以前はイデオロギーや価値観の異なる国家や民族間の紛争解決の最終手段は戦争だった。

しかし、グローバル化が急速に進んだ現代社会において、戦争という手段を解決策として使うべきではないという考え方が広く共有されるようになった。

それは国家を超えた人々の交流の活発化が相互理解と相互信頼を生み出し、互いの命を大切にするという規範の共有ができてきたためであると考えられる。これはグローバル化がもたらしたメリットである。

しかし、グローバル化の進展とともに国家間の関係が緊密化し、そこから生じる複雑な課題に関しては国家間の合意形成がますます難しくなっている。これはグローバル化が生んだ新たな問題である。

この現状を打開するには、規範共有のレベルを高度化し、東洋思想相互間で見られるような、異なる思想を許容し、互いに助け合って補完し合う関係を形成することが必要である。

以前であればそれは教会や寺院がその役割を担った。

現在のグローバル社会においてそれを担うのは国家の制約を超えることができる「民」、すなわち企業、大学、NGO、シンクタンク、個人等である。

「民」の有識者がそれぞれの専門領域において自発的に課題に取り組むグループを形成し、異なる価値観やイデオロギーの間でも相互に許容し合い補完し合う規範の共有化を図っていく。
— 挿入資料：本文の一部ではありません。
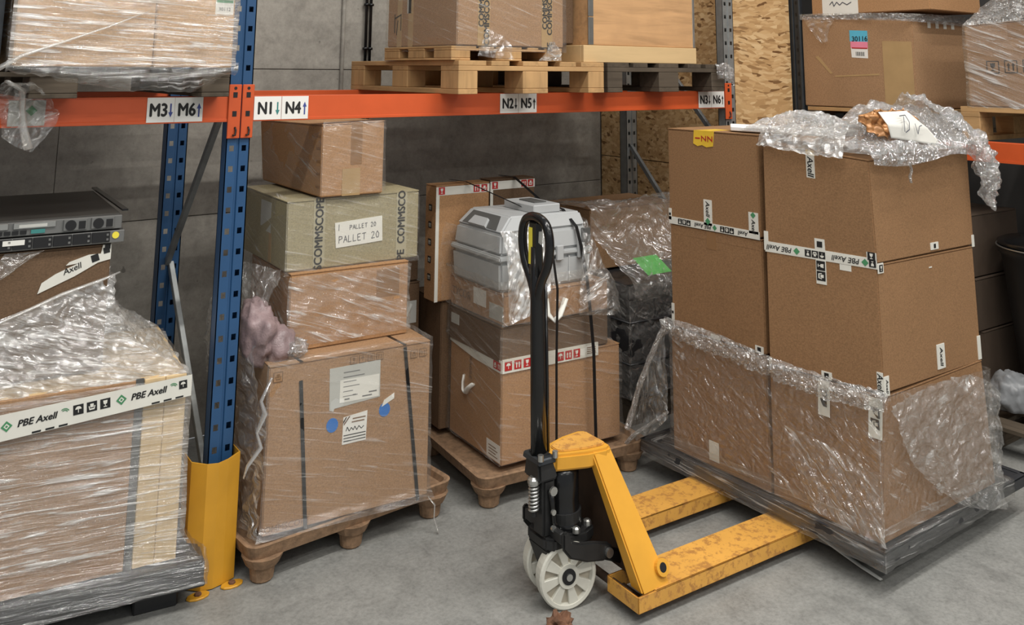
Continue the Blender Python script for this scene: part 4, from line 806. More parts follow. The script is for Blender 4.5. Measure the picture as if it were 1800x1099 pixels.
nr = [V((.862, -.136, 0)), V((1.482, -.136, 0)), V((1.482, .50, 0)), V((.862, .50, 0))]
wrap('stretch_film', 'thin film around the printed carton on the stacked pallets', [up_(nr, 1.85), up_(nr, 1.95), up_(nr, 2.35)], M['film_s'], 100, 50, .005, 7, 55.0, .003, GF)
o = sheet('hanging_film', [[(2.55, -.12, 1.80), (2.60, -.13, 1.81), (2.66, -.11, 1.80)], [(2.52, -.15, 1.775), (2.6, -.16, 1.78), (2.67, -.14, 1.77)], [(2.54, -.14, 1.73), (2.60, -.15, 1.73), (2.66, -.13, 1.70)]], 20, 20, M['bubble'], None, .008, 9, False, None, 0, 57.0, .014, True)
tag(o, 'crumpled film scrap on the weathered pallet beside the grey upright', 'film', GF)

# ================================================================ PALLET TRUCK
tr = thing('pallet_truck', 'yellow hand pallet truck with black handle and white wheels', 'pallet truck', (1.2, -.80, 0))
T = Matrix.Translation((1.005, -.805, 0)) @ Matrix.Rotation(math.radians(-3.2), 4, 'Z')
for s in (-1, 1):
    yo, yi = s * .272, s * .112; a, b = min(yo, yi), max(yo, yi)
    g = G(T); t = .006
    g.hexa([V(p) for p in ((.075, a, .078), (1.15, a, .078), (1.15, b, .078), (.075, b, .078), (.075, a, .086), (1.15, a, .086), (1.15, b, .086), (.075, b, .086))])
    for y0, y1 in ((a, a + t), (b - t, b)): g.box(-.0, 1.15, y0, y1, .034, .086)
    g.box(-.0, .006, a, b, .034, .086); g.box(1.15, 1.19, a + .03, b - .03, .04, .08)
    fk = g.build('fork', M['yellow_worn'], tr, .004, 2)
    G(T).box(.01, .07, a + t, b - t, .03, .045).build('fork_floor', M['rustshade'], fk)
    G(T).lathe((1.06, (a + b) / 2 - .035, .040), (0, 1, 0), [(0, .036), (.07, .036)], 16).build('load_roller', M['nylon_dirty'], fk, smooth=False)
    # sloping channel leg from fork heel to head
    q = lambda x, y, z: V((x, s * y, z))
    lo = [q(.025, .270, .080), q(.150, .262, .080), q(.150, .200, .080), q(.025, .205, .080)]; hi = [q(-.035, .085, .462), q(.05, .078, .462), q(.05, .03, .462), q(-.035, .04, .462)]
    lg = G(T).hexa(lo + hi).build('frame_leg', M['yellow'], tr, .006, 2)
    G(T).lathe(q(.125, .232, .125), (0, s, .4), [(-.01, .026), (.024, .026), (.024, .014), (.018, .014)], 18).build('pivot_boss', M['yellow'], lg, smooth=False)
    G(T).lathe(q(.125, .232, .125), (0, s, .4), [(.012, .0145), (.0245, .0145)], 14).build('pivot_hole', M['ports'], lg)
G(T).hexa([V(p) for p in ((.06, -.21, .09), (.075, -.21, .09), (.075, .21, .09), (.06, .21, .09), (.005, -.06, .42), (.02, -.06, .42), (.02, .06, .42), (.005, .06, .42))]).build('cross_plate', M['rustshade'], tr)
hp = [(-.175, -.020), (-.165, -.042), (-.13, -.056), (-.05, -.082), (.03, -.09), (.055, -.075), (.055, .075), (.03, .09), (-.05, .082), (-.13, .056), (-.165, .042), (-.175, .020)]
G(T).prism(hp, .415, .468).build('head', M['yellow'], tr, .008, 2)
G(T).prism([(x * .8 - .0, y * .7) for x, y in hp], .466, .474).build('head_cap', M['yellow_worn'], tr, .003, 2)
# hydraulic pump
pu = G(T).lathe((-.105, 0, .215), (0, 0, 1), [(0, .066), (.03, .068), (.04, .060), (.10, .058), (.185, .058), (.20, .048), (.21, .022)], 28).build('pump_cylinder', M['black'], tr, smooth=True)
G(T).lathe((-.105, 0, .245), (0, 0, 1), [(0, .066), (.035, .066)], 28).build('band', M['blackmatt'], pu)
G(T).lathe((-.105, 0, .415), (0, 0, 1), [(-.02, .02), (.02, .02)], 12).build('piston', M['steel'], pu)
ba = G(T).prism([(-.215, -.05), (-.19, -.075), (-.06, -.08), (-.01, -.06), (-.01, .06), (-.06, .08), (-.19, .075), (-.215, .05)], .185, .225).build('pump_base', M['blackmatt'], tr, .008, 2)
for x, y in ((-.165, -.06), (-.035, -.05), (-.1, -.072)): G(T).lathe((x, y, .225), (0, 0, 1), [(0, .014), (.014, .014), (.018, .008)], 8).build('bolt', M['steel'], ba)
G(T).hexa([V(p) for p in ((-.19, -.03, .115), (-.05, -.03, .115), (-.05, .03, .115), (-.19, .03, .115), (-.21, -.06, .19), (-.01, -.06, .19), (-.01, .06, .19), (-.21, .06, .19))]).build('wheel_yoke', M['blackmatt'], tr, .006, 2)
# curved cast arm beside the spring and the linkage arms
def plate_xz(poly, y0, y1):
    n = len(poly); return G(T).add([V((x, y0, z)) for x, z in poly] + [V((x, y1, z)) for x, z in poly], [tuple(range(n)), tuple(range(n, 2 * n))[::-1]] + [(i, (i + 1) % n, n + (i + 1) % n, n + i) for i in range(n)])
arm = [(-.190, .262), (-.166, .262), (-.152, .228), (-.12, .216), (-.06, .205), (.0, .188), (.022, .170), (.012, .142), (-.02, .136), (-.09, .150), (-.16, .178), (-.190, .212)]
for y0, y1 in ((-.124, -.106), (.106, .124)): plate_xz(arm, y0, y1).build('side_plate', M['blackmatt'], tr, .006, 2)
G(T).hexa([V(p) for p in ((-.190, -.106, .222), (-.165, -.106, .215), (-.165, .106, .215), (-.190, .106, .222), (-.190, -.106, .256), (-.168, -.106, .256), (-.168, .106, .256), (-.190, .106, .256))]).build('cross_bar', M['blackmatt'], tr, .004)
for s in (-1, 1):
    a = G(T).bar((-.02, s * .108, .160), (.16, s * .112, .085), .022, .040).build('link_arm', M['black'], tr, .006, 2)
    G(T).lathe((-.002, s * .112, .160), (0, s, 0), [(0, .015), (.022, .015)], 14).build('pivot_pin', M['steel'], a)
G(T).tube([(.02, -.21, .06), (.02, .21, .06)], .014, 10).build('cross_shaft', M['rustshade'], tr, smooth=True)
# return spring
gp = [(-.232 + .0155 * math.cos(a), -.012 + .0155 * math.sin(a), .300 + .011 * a / 6.283) for a in [i * .5236 for i in range(12 * 8)]]
G(T).tube(gp, .0042, 6).build('spring', M['steel'], tr, smooth=True)
G(T).lathe((-.232, -.012, .388), (0, 0, 1), [(0, .022), (.012, .022), (.02, .014)], 14).build('spring_cap', M['steel'], tr)
G(T).lathe((-.232, -.012, .285), (0, 0, 1), [(0, .010), (.11, .010)], 10).build('spring_rod', M['blackmatt'], tr)
G(T).box(-.215, -.165, -.045, .02, .22, .40).build('valve_block', M['blackmatt'], tr, .008, 2)
lv = G(T).tube([(-.19, -.052, .37), (-.185, -.056, .32), (-.18, -.056, .27), (-.165, -.06, .245)], [.012, .008, .009, .008], 8).build('release_lever', M['black'], tr, smooth=True)
for z, r in ((.37, .0145), (.305, .009), (.255, .010)): G(T).lathe((-.188, -.06, z), (0, -1, 0), [(0, r), (.008, r)], 10).build('pin', M['steel'], lv)
# handle
G(T).hexa([V(p) for p in ((-.235, -.05, .395), (-.155, -.05, .395), (-.155, .05, .395), (-.235, .05, .395), (-.232, -.038, .475), (-.17, -.038, .475), (-.17, .038, .475), (-.232, .038, .475))]).build('handle_socket', M['blackmatt'], tr, .008, 2)
G(T).hexa([V(p) for p in ((-.238, -.052, .45), (-.165, -.052, .45), (-.165, .052, .45), (-.238, .052, .45), (-.234, -.05, .47), (-.168, -.05, .47), (-.168, .05, .47), (-.234, .05, .47))]).build('handle_collar', M['darksteel'], tr, .004)
for x, y in ((-.232, -.052), (-.172, -.052)): G(T).lathe((x, y, .468), (0, 0, 1), [(0, .010), (.02, .010)], 8).build('bolt', M['steel'], tr)
def hx(z): return -.203 - .017 * (z - .46)
G(T).tube([(hx(.45), 0, .45), (hx(.75), 0, .75), (hx(1.0), 0, 1.0), (hx(1.15), 0, 1.15)], [.030, .028, .026, .022], 16, flat=.85).build('handle_mast', M['black'], tr, smooth=True)
G(T).tube([(hx(.45) + .038, -.0, .45), (hx(1.0) + .036, -.0, 1.02)], .0065, 8).build('release_rod', M['black'], tr, smooth=True)
lp = [(0.0, .96), (-.028, 1.03), (-.066, 1.09), (-.083, 1.15), (-.080, 1.20), (-.06, 1.235), (-.02, 1.25), (.02, 1.25), (.06, 1.235), (.080, 1.20), (.083, 1.15), (.066, 1.09), (.028, 1.03), (0, .965)]
pts = []
for i in range(len(lp) - 1):
    p0, p1, p2, p3 = lp[max(i - 1, 0)], lp[i], lp[i + 1], lp[min(i + 2, len(lp) - 1)]
    for k in range(4):
        u = k / 4; pts.append(tuple(0.5 * (2 * b + (c - a) * u + (2 * a - 5 * b + 4 * c - d) * u * u + (3 * b - a - 3 * c + d) * u ** 3) for a, b, c, d in zip(p0, p1, p2, p3)))
G(T).tube([(hx(z) - .004, y * 1.0, z) for y, z in pts], .0165, 12).build('handle_loop', M['black'], tr, smooth=True)
ct = G(T).box(hx(1.16) - .016, hx(1.16) + .012, -.022, .030, 1.05, 1.235).build('control_plate', M['black'], tr, .005)
G(T).box(hx(1.16) - .0175, hx(1.16) - .0155, .004, .026, 1.09, 1.215).build('yellow_strip', M['yellowdot'], ct, label='narrow yellow warning strip')
G(T).bar((hx(1.14), -.012, 1.10), (hx(1.2), -.024, 1.205), .016, .006).build('release_trigger', M['steel'], ct)
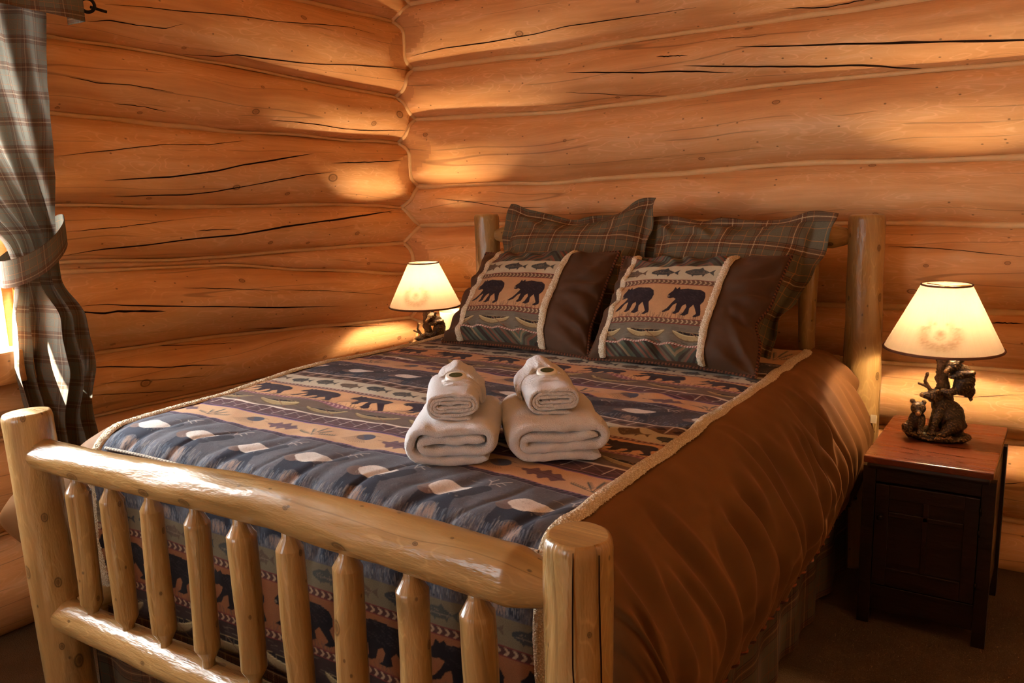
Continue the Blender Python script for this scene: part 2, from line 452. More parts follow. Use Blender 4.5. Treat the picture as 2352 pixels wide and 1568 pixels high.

民間組織であるため、国家のような強制執行力がないことから、規範共有には時間がかかる。

しかし、ソーシャル・メディアのような新たな技術やネットワークを活用すれば、その輪を広げていける可能性は高まる。

何よりも大切なことは、安定した秩序形成という目標を達成するまで規範共有のために努力する人々の協力の輪を拡大し続けることである。